What I also noticed this time was that, as I was using huatou, I felt the method becoming more and stranger to me, as though I lost any sense of how I could even pose such a question, much less even come up with a sound answer. After a while, the method had me feeling a bit lost as to how to ask it. It is as though all the ways I pepper that question with a kind of ‘significance’ start to fall away. Is it good or bad to feel a bit disoriented or even disengaged from this method? I suppose I can say both yes and no, from my own experiential perspective on this. It’s good in the sense that any kind of intensive sitting practice is going to throw off any theoretical approaches one tries to inject into it. Eventually, theories become somewhat irrelevant in the face of the raw experiences of discomfort, during intensive meditative sitting. But in another sense, the disengagement resulting from that dryness of huatou concerns me. I think that it might have been the result of the physical discomfort that this disengagement might have arisen.
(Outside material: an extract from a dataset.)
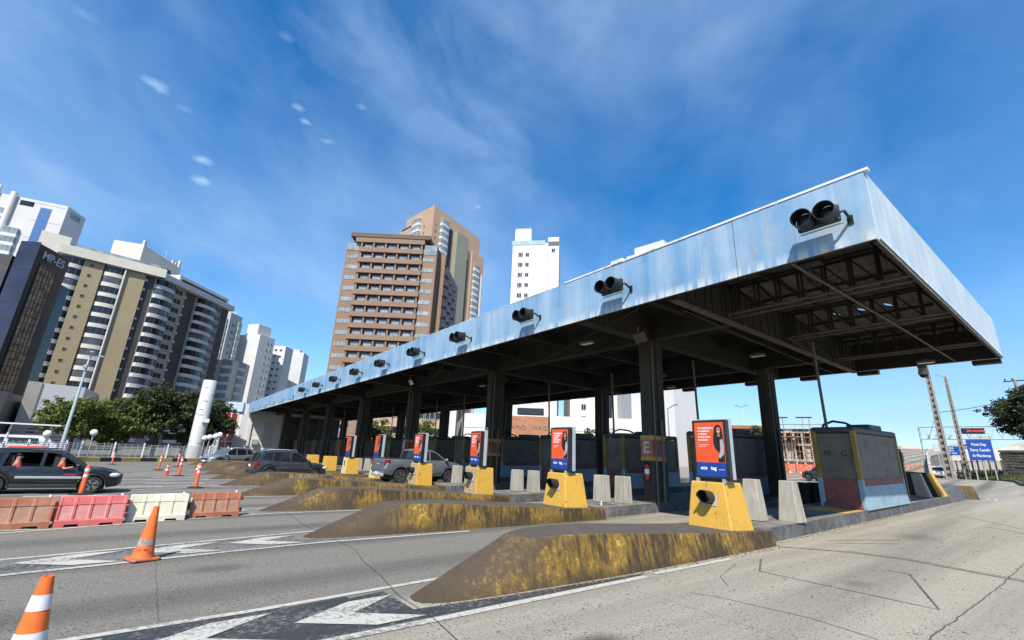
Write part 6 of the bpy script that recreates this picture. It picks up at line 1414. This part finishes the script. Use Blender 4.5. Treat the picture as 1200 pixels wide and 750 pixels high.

One thing that helps is to understand that in meditation, what I do or don’t do has no bearing on what true mind is. Thoughts come out perfectly in meditation—not because they are connected to another thought, but the opposite. A thought is perfect insofar as it is part of the mind’s functioning. If I look at it from this analogy that the Venerable uses: the thoughts are the waves while the mind is the ocean. Judging the wave’s substance by its size and shape is not going to get us closer to what the waves is made from. In the practice, it means to try to see the totality of the mind in one emerging thought. It is not hard to do this (quite), because from that analogy, we can say that all waves in the ocean have the same nature of water. But normally, I only see the moving edge of the wave and not the inner substance. Another way of understanding it (on a crude level?) would be to say that thoughts are ‘perfect’ because they are impermanent, always yielding to new thoughts. “Imperfection” emerges as an illusory comparison of thoughts, as though one were to combine two bubbles together.